French World Cupper Dhorasoo’s date with Indian street children

April 4th, 2009 - 6:55 pm ICT by IANS  

AC Milan New Delhi, April 4 (IANS) For kids like Ram Kewal, Raju, Anis, who have grown up living on the streets of Delhi, it was a special Saturday morning. Playing along side French World Cup footballer Vikash Dhorasso was something they never dreamt of, but it came true.
For the 35-year-old Dhorasoo, who has his roots in Andhra Pradesh, it was like a home coming though he is on his first trip to India. Dhorasoo, whose parents migrated to Mauritius from Andhra Pradesh before settling in France, said it was a wonderful experience to stand up for a social cause, which he has done throughout his career.

He led Dhorasoo XI to a 5-0 win against Renedy Singh (India vice-captain) XI in an exhibition match at the St. Columba’s School to kick off a talent hunt programme among street children. The Frenchman is the brand ambassador of the event - DSC Soccer Balak Ki Khoj - that is being organised by London-based Consortium For Street Children.

“I am not here to find the next Zidane. I am here to help and hope to see an Indian playing in some top league abroad. But it won’t happen tomorrow. It will take time,” Dhorasoo said.

Dhorasoo could connect to the kids as he also comes from a poor background. He grew up in the tough suburbs of Le Havre in France, fighting racism. He hung up his boots after the 2006 World Cup after earning 18 caps for the Les Blues and successful stints with Olympic Lyon, AC Milan and Paris Saint-Germain.

Before the 2006 World Cup, he was tipped to take the place of retired Zidane, who came out of retirement to lead France to the final. Dhorasoo represented France in the World Cup coming on as substitute in two matches.
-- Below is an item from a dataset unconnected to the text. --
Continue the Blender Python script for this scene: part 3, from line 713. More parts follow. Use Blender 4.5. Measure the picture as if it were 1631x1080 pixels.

“World Cup was a great experience. It was a great moment for me. I didn’t play; it was the choice of the coach. Zidane’s comeback was unfortunately not good for me,” he said.

Warming the bench, Dhorasoo utilised the time in preparing a secret documentary “Substitute” that showed the life of a footballer on the reserve bench. The film was screened at the IDFA Documentary Festival in Amsterdam in November. Though he isn’t making any more films but he is hooked to Bollywood movies.

Humming lines like Jimmy, Jimmy, Jimmy (from “Disco Dancer”) and My Name is Anthony Gonsalves (from “Amar Akbar Anthony”), Dhorasoo said that this is not going to be his last trip to India as he wants to work for more such social causes.

“I am working with the Mayor of Paris for the development of underprivileged children. Here (India) it is a wonderful opportunity for me and I didn’t think twice after I was offered this role. Here I feel like an average Indian,” he said.

Dhorasoo said that he can offer a lot to Indian football and met officials of All India Football Federation (AIFF).

“I can do a lot for Indian football. India is a virgin territory for football It is a big business and I am hopeful that the situation in India can change,” he said.